## What the task asks
Quote from the first line below through the line that contains "5).build('wire_hook', GALV, c)", both included, and leave the pictures out.

## Data

━━━━━━━━

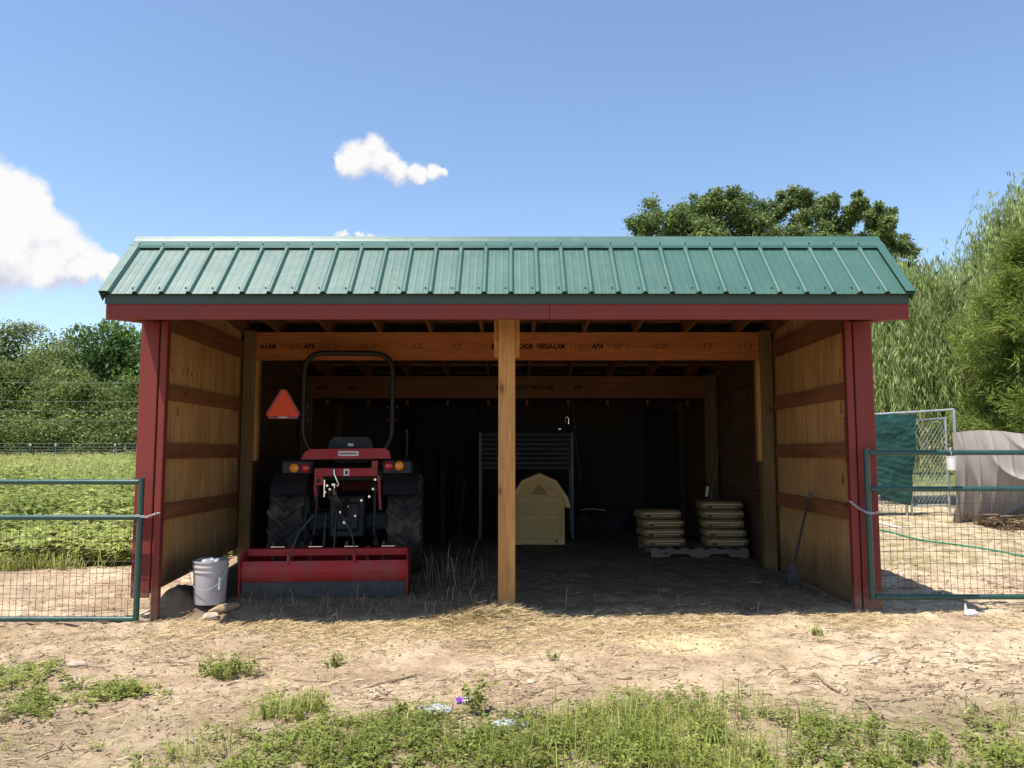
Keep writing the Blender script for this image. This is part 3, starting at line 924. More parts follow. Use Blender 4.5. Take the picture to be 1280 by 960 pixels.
def chain(points, parent, r=0.0075):
    pts = [Vector(p) for p in points]
    cum = [0]
    for a, b in zip(pts, pts[1:]): cum.append(cum[-1] + (b-a).length)
    def P(s):
        for i in range(len(pts)-1):
            if s <= cum[i+1] + 1e-9:
                return pts[i].lerp(pts[i+1], (s-cum[i])/max(1e-9, cum[i+1]-cum[i]))
        return pts[-1]
    mb = MB(); s_, i = 0.0, 0
    while s_ + 0.026 < cum[-1]:
        a, b = P(s_), P(s_+0.026)
        d = (b-a).normalized(); n = d.orthogonal().normalized()
        if i % 2: n = d.cross(n)
        c = (a+b)/2
        ring = [c + d*0.017*math.cos(t) + n*0.009*math.sin(t) for t in [2*math.pi*k/10 for k in range(11)]]
        mb.tube(ring, 0.0026, 5, False)
        s_ += 0.024; i += 1
    return mb.build('chain', GALV, parent, smooth=True)
YG = YF-0.105
gl = gate(-5.95, -3.165, YG, 0.000, 1.145, 0.845, -3.165, 'green tube gate standing among the weeds side beside the bucket corner', 0)
gr = gate(3.045, 5.95, YG+0.015, 0.180, 1.395, 1.085, 3.045, 'green tube gate closing the bare sand side by the pale tarp', 0)
gl['label'] = 'green tube and mesh gate standing before the tall weeds'
gr['label'] = 'green tube and mesh gate with a white cup hung on its rail'
chain([(-3.19, YG-0.03, 0.865), (-3.10, YG-0.03, 0.85), (-3.02, YF-0.02, 0.885)], gl)
chain([(2.915, YF-0.015, 0.98), (2.97, YG+0.03, 0.92), (3.02, YG-0.015, 0.885), (3.08, YG-0.015, 0.88), (3.17, YG, 0.915)], gr)
# white cup hung on the rail
c = empty('plastic_cup', (3.745, YG-0.015, 1.26), 'small white plastic cup hanging from the top rail of a gate', 'cup')
MB().lathe([(0.030, 0.0), (0.034, 0.004), (0.041, 0.112), (0.0425, 0.112), (0.0425, 0.118), (0.038, 0.118), (0.031, 0.008), (0.0, 0.008)], 16, (3.745, YG-0.03, 1.245)).build('cup', WHITEP, c, smooth=True)
MB().tube([(3.745, YG-0.03, 1.36), (3.752, YG-0.028, 1.39), (3.748, YG+0.012, 1.424), (3.742, YG+0.035, 1.40)], 0.003, 5).build('wire_hook', GALV, c)

# ------------------------------------------------------------------ tractor (local: axle centre on ground, nose towards +y)
tr = empty('tractor', (-1.80, 8.66, 0.065), 'red compact tractor with black roll bar seen from behind in the shed', 'tractor', rz=R(5))
def tyre(Rr, w, n=40, lugs=18):
    mb = MB()
    prof = [(Rr*0.58, -w*0.40), (Rr*0.66, -w*0.50), (Rr*0.80, -w*0.53), (Rr*0.90, -w*0.47), (Rr*0.935, -w*0.30), (Rr*0.945, 0), (Rr*0.935, w*0.30), (Rr*0.90, w*0.47), (Rr*0.80, w*0.53), (Rr*0.66, w*0.50), (Rr*0.58, w*0.40)]
    mb.lathe(prof, n, (0, 0, 0), 'x')
    mb.lathe([(Rr*0.58, w*0.40), (Rr*0.56, 0), (Rr*0.58, -w*0.40)], n, (0, 0, 0), 'x')
    for side in (-1, 1):
        for i in range(lugs):
            a0 = 2*math.pi*(i + (0.5 if side > 0 else 0))/lugs
            pts = [(0.0, -0.02*side), (0.16, 0.25*w*side), (0.30, 0.53*w*side)]
            half = 0.055
            vs = []
            for j, (da, x) in enumerate(pts):
                ra_, rb_ = (Rr*0.90, Rr*1.0) if j < 2 else (Rr*0.78, Rr*0.93)
                for e in (-half, half):
                    for rr_ in (ra_, rb_):
                        t_ = a0 - da + e*(1 if j else 0.8)
                        vs.append((x, rr_*math.cos(t_), rr_*math.sin(t_)))
            fs = []
            for j in range(2):
                b = j*4
                fs += [(b, b+1, b+5, b+4), (b+1, b+3, b+7, b+5), (b+3, b+2, b+6, b+7), (b+2, b, b+4, b+6)]
            fs += [(0, 2, 3, 1), (8, 9, 11, 10)]
            mb.add(vs, fs)
    return mb
def wheel(name, x, y, Rr, w, rimmat):
    e = bpy.data.objects.new(name, None); link(e, tr); e.location = (x, y, Rr); e.empty_display_size = 0.1
    tyre(Rr, w, 40, 18 if Rr > 0.5 else 14).build('tyre', RUBBER, e, local=True, smooth=35)
    rm = MB().lathe([(Rr*0.575, -w*0.36), (Rr*0.52, -w*0.30), (Rr*0.50, 0), (Rr*0.2, 0.02), (Rr*0.16, 0.05), (0.001, 0.05)], 28, (0, 0, 0), 'x')
    rm.lathe([(Rr*0.575, w*0.36), (Rr*0.52, w*0.30), (Rr*0.50, 0)], 28, (0, 0, 0), 'x')
    rm.build('rim', rimmat, e, local=True, smooth=True)
    return e
RIM = plain('rim_paint', (0.35, 0.34, 0.33), 0.4, 0.2, 0.15, 6, 0.1)
for s_ in (-1, 1):
    wheel('rear_wheel', s_*0.615, 0, 0.56, 0.34, RIM)
    wheel('front_wheel', s_*0.56, 1.62, 0.35, 0.24, RIM)
def tp(name, mb, mat, smooth=False, label=None):
    return mb.build(name, mat, tr, smooth=smooth, local=True, label=label)
b = MB()
b.box((-0.19, -0.30, 0.42), (0.19, 1.0, 0.86), 0.02).box((-0.46, -0.10, 0.46), (0.46, 0.10, 0.68), 0.03).box((-0.13, -0.36, 0.50), (0.13, -0.29, 0.80), 0.02)
b.box((-0.17, 0.9, 0.45), (0.17, 1.9, 0.75), 0.02).box((-0.5, 1.56, 0.33), (0.5, 1.68, 0.42), 0.02)
tp('transmission', b, CAST)
b = MB()
for (x, z, r_) in ((-0.10, 0.72, 0.03), (0.11, 0.70, 0.028), (0.0, 0.60, 0.055), (-0.14, 0.58, 0.022), (0.15, 0.57, 0.02)):
    b.lathe([(r_, -0.385), (r_, -0.355)], 12, (x, 0, z), 'y', True)
tp('housing_cover', b, CAST)
b = MB()
b.lathe([(0.018, -0.50), (0.018, -0.36)], 10, (0, 0, 0.60), 'y', True)
for (x, y, z) in ((-0.20, -0.40, 0.98), (-0.17, -0.41, 0.94), (-0.14, -0.40, 0.99), (-0.22, -0.40, 0.91), (-0.11, -0.42, 0.90), (0.02, -0.40, 0.76), (-0.06, -0.40, 0.70), (0.16, -0.38, 0.82), (0.24, -0.36, 0.86), (0.1, -0.4, 0.66), (0.28, -0.36, 0.94), (0.3, -0.36, 1.04)):
    b.lathe([(0.013, -0.012), (0.013, 0.02)], 8, (x, y, z), 'y', True)
b.box((-0.235, -0.41, 0.86), (-0.222, -0.395, 1.04)).box((-0.128, -0.41, 0.88), (-0.118, -0.395, 1.0))
tp('hydraulic_fittings', b, CHROME)
b = MB()
for dx in (-0.19, -0.15, -0.12):
    b.tube([(dx, -0.40, 0.95), (dx+0.03, -0.47, 0.86), (dx+0.10, -0.44, 0.76), (dx+0.14, -0.36, 0.62)], 0.012, 7)
tp('hydraulic_hose', b, RUBBER, True)
# floor plate / platform and fenders
b = MB(); b.box((-0.46, 0.30, 0.66), (0.46, 1.0, 0.70), 0.01).box((-0.40, -0.18, 1.00), (0.40, 0.35, 1.18), 0.03)
tp('platform', b, BLACK)
for s_ in (-1, 1):
    b = MB()
    arc = [(0.66*math.cos(R(a)), 0.56+0.66*math.sin(R(a))) for a in range(30, 151, 12)]
    arc2 = [(0.63*math.cos(R(a)), 0.56+0.63*math.sin(R(a))) for a in range(150, 29, -12)]
    xa, xb = sorted((s_*0.40, s_*0.76))
    b.prism(arc+arc2, 'x', xa, xb)
    xa, xb = sorted((s_*0.36, s_*0.70))
    b.box((xa, -0.36, 1.085), (xb, -0.20, 1.255), 0.025)
    tp('fender', b, BLACK)
    for x, nme, cm in ((0.555, 'turn_lamp', 'amber_lens'), (0.440, 'tail_lamp', 'red_lens')):
        if cm not in MATS:
            plain(cm, (0.95, 0.30, 0.01) if cm == 'amber_lens' else (0.50, 0.015, 0.03), 0.2, 0, 0.1, 30, 0.15, 0.6, coat=0.6)
        lamp = tp(nme, MB().lathe([(0.050, -0.362), (0.050, -0.378), (0.044, -0.386), (0.030, -0.392), (0.028, -0.390), (0.012, -0.396), (0.0, -0.397)], 20, (s_*x, 0, 1.175 + (0.012 if s_ > 0 else -0.01)), 'y'), MATS[cm], True)
        MB().lathe([(0.057, -0.360), (0.057, -0.374), (0.051, -0.374)], 20, (s_*x, 0, 1.175 + (0.012 if s_ > 0 else -0.01)), 'y').build('lamp_ring', BLACK, lamp, local=True)
# red rear cowl, upper bracket with legs
b = MB()
b.prism([(-0.49, 1.255), (0.46, 1.265), (0.44, 1.345), (0.40, 1.375), (-0.40, 1.365), (-0.46, 1.330)], 'y', -0.33, -0.22)
cowl = tp('rear_cowl', b, TRED, 30)
pl = MB().box((-0.10, -0.3335, 1.292), (0.115, -0.3305, 1.345)).build('decal', WHITEP, cowl, local=True)
b = MB()
b.box((-0.34, -0.40, 1.075), (0.33, -0.37, 1.165), 0.006).box((-0.34, -0.405, 0.98), (-0.24, -0.371, 1.08), 0.006)
b.box((0.26, -0.40, 1.16), (0.33, -0.372, 1.245), 0.006)
b.prism([(-0.345, 0.98), (-0.315, 0.98), (-0.285, 0.72), (-0.305, 0.72)], 'y', -0.40, -0.372)
b.prism([(0.325, 1.08), (0.355, 1.08), (0.375, 0.72), (0.350, 0.72)], 'y', -0.40, -0.372)
br = tp('hitch_bracket', b, TRED)
MB().lathe([(0.024, -0.4075), (0.024, -0.404)], 14, (-0.29, 0, 1.03), 'y', True).build('pin_hole', BLACK, br, local=True)
MB().box((-0.03, -0.4035, 1.085), (0.030, -0.4005, 1.155)).build('decal', WHITEP, br, local=True)
MB().box((-0.012, -0.4055, 1.10), (0.012, -0.4040, 1.135)).build('decal_print', INK, br, local=True)
dm = MB()
for i in range(9):
    dm.box((-0.088+i*0.021, -0.3348, 1.307), (-0.075+i*0.021, -0.3338, 1.330))
dm.build('decal_print', INKF, cowl, local=True)
tp('lynch_pin', MB().tube([(-0.13, -0.415, 1.15), (-0.125, -0.42, 1.10), (-0.09, -0.42, 1.02), (-0.075, -0.42, 0.99), (-0.085, -0.42, 0.975), (-0.10, -0.42, 0.985)], 0.007, 6), CHROME, True)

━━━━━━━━

## Written solution
Keep writing the Blender script for this image. This is part 3, starting at line 924. More parts follow. Use Blender 4.5. Take the picture to be 1280 by 960 pixels.
def chain(points, parent, r=0.0075):
    pts = [Vector(p) for p in points]
    cum = [0]
    for a, b in zip(pts, pts[1:]): cum.append(cum[-1] + (b-a).length)
    def P(s):
        for i in range(len(pts)-1):
            if s <= cum[i+1] + 1e-9:
                return pts[i].lerp(pts[i+1], (s-cum[i])/max(1e-9, cum[i+1]-cum[i]))
        return pts[-1]
    mb = MB(); s_, i = 0.0, 0
    while s_ + 0.026 < cum[-1]:
        a, b = P(s_), P(s_+0.026)
        d = (b-a).normalized(); n = d.orthogonal().normalized()
        if i % 2: n = d.cross(n)
        c = (a+b)/2
        ring = [c + d*0.017*math.cos(t) + n*0.009*math.sin(t) for t in [2*math.pi*k/10 for k in range(11)]]
        mb.tube(ring, 0.0026, 5, False)
        s_ += 0.024; i += 1
    return mb.build('chain', GALV, parent, smooth=True)
YG = YF-0.105
gl = gate(-5.95, -3.165, YG, 0.000, 1.145, 0.845, -3.165, 'green tube gate standing among the weeds side beside the bucket corner', 0)
gr = gate(3.045, 5.95, YG+0.015, 0.180, 1.395, 1.085, 3.045, 'green tube gate closing the bare sand side by the pale tarp', 0)
gl['label'] = 'green tube and mesh gate standing before the tall weeds'
gr['label'] = 'green tube and mesh gate with a white cup hung on its rail'
chain([(-3.19, YG-0.03, 0.865), (-3.10, YG-0.03, 0.85), (-3.02, YF-0.02, 0.885)], gl)
chain([(2.915, YF-0.015, 0.98), (2.97, YG+0.03, 0.92), (3.02, YG-0.015, 0.885), (3.08, YG-0.015, 0.88), (3.17, YG, 0.915)], gr)
# white cup hung on the rail
c = empty('plastic_cup', (3.745, YG-0.015, 1.26), 'small white plastic cup hanging from the top rail of a gate', 'cup')
MB().lathe([(0.030, 0.0), (0.034, 0.004), (0.041, 0.112), (0.0425, 0.112), (0.0425, 0.118), (0.038, 0.118), (0.031, 0.008), (0.0, 0.008)], 16, (3.745, YG-0.03, 1.245)).build('cup', WHITEP, c, smooth=True)
MB().tube([(3.745, YG-0.03, 1.36), (3.752, YG-0.028, 1.39), (3.748, YG+0.012, 1.424), (3.742, YG+0.035, 1.40)], 0.003, 5).build('wire_hook', GALV, c)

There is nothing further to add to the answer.